Black Love
Out of all the bands from the US indie rock underground that gained visibility due to the success of Nirvana and grunge in the early 1990s, The Afghan Whigs were virtually unique in their incorporation of Black soul music, often using wah-wah guitar lines or syncopated beats to temper and diversify their dense and claustrophobic rock and roll psychodramas. On Black Love the Ohio quartet fully embraced the form rather than just its signifiers.

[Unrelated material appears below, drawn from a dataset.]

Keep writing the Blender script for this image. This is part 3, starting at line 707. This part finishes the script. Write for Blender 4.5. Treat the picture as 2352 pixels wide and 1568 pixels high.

By 1996, they seemed poised for a mainstream breakthrough, and the anti-pop orthodoxy of the first wave of commercial alt-rock bands seemed to have died with Kurt Cobain. But it wasn’t to be – Black Love would fail in the marketplace, and it’s no shocker why. For singer Greg Dulli, soul music also meant dragging your soul across hot coals, and his reference points on songs like “Double Day” are the tortured southern sounds of James Carr or Otis Redding. Single “Going to Town” had a disco-funk claptrack machine beat, but it hewed closer to indie rock agony than soul music ache. “Faded” was another highlight, an epic that made plain its debt to “Purple Rain.” A pair of the strongest tracks used only the intense drama of R&B to propel the most exciting rock and roll the group had attempted yet and the soaring “Crime Scene Pt. 1” and “Summer’s Kiss” finally let some light in The Afghan Whigs’ palace of misery.